Passa-se, então, ao que se quer ver debatido, a regulação feita pela ANVISA dos produtos derivados do tabaco. A Agência Nacional de Vigilância Sanitária – ANVISA, criada pela lei 9.782/99 (clique aqui), tem entre suas atribuições controlar, fiscalizar e acompanhar, sob o prisma da legislação sanitária, a propaganda e a publicidade de produtos submetidos ao regime de vigilância sanitária, bem como regulamentar, controlar e fiscalizar os produtos e serviços que envolvam risco à saúde pública, dentre eles os derivados do tabaco.

A tarefa não é fácil ou simples, já que tem por objetivo e obrigação legal garantir os direitos fundamentais à vida e à saúde por meio da regulamentação da atividade e/ou do produto de poderosas corporações nacionais e multinacionais. E, como se pode identificar empiricamente, controlar o capital é dos mais exaustivos desafios que a sociedade enfrenta, em todos os cantos do mundo. Robert Reich, em seu livro Supercapitalismo (Ed.

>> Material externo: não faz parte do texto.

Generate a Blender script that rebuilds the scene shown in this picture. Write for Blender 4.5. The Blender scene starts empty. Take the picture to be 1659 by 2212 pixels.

Campus), bem demonstra a constante interferência das grandes empresas na construção das normas reguladoras, deixando claro que, por mais bem financiadas que sejam as organizações do chamado Terceiro Setor, elas nunca teriam o poder econômico detido pelas grandes corporações multinacionais, como as indústrias do tabaco.

Não é por outra razão que as resoluções editadas pela ANVISA ou as consultas públicas que lança são alvos constantes de determinados grupos cujo objetivo único é a manutenção de seus interesses econômicos e, porque não dizer, de seus lucros, independentemente das externalidades e ônus que tais atividades e produtos imponham à sociedade brasileira. O abuso do poder econômico que, segundo nossa Constituição, deve ser reprimido.

No caso dos produtos de tabaco, as empresas produtoras, principalmente as duas maiores que, em conjunto, detêm cerca de 90% do mercado nacional, têm trabalhado incessantemente para evitar que duas Consultas Públicas (CP) em andamento, a 112 e a 117, logrem êxito.

Ressalta-se que os esforços não são apenas contra o texto das propostas, mas contra o próprio instituto da consulta pública que, em verdade, trata-se de espaço democrático de participação, em que prós e contras podem ser livremente apresentados e debatidos. Espaço propício para o exercício da liberdade de escolha e de pensamento. Se houvesse argumentos, eles deveriam ser aí expostos.

A CP 112/2010 (clique aqui) tem por objetivo proibir o uso de aditivos, tais como aromatizantes, a exemplo dos sabores de chocolate, baunilha, morango, menta, entre outros. A medida é necessária, pois impede que os produtos de tabaco se tornem mais palatáveis e atrativos para crianças e adolescentes que, juntos, representam 90% dos iniciantes.

A CP 117/2010 (clique aqui), diferentemente do que se tem difundido, não proíbe a fabricação de cigarros nem abre caminho para o mercado ilegal. Esse argumento distorce a realidade. Trata-se, em verdade, da regulamentação da exposição de produtos de tabaco nos pontos de venda, e não de sua comercialização, bem como da ampliação das advertências sanitárias.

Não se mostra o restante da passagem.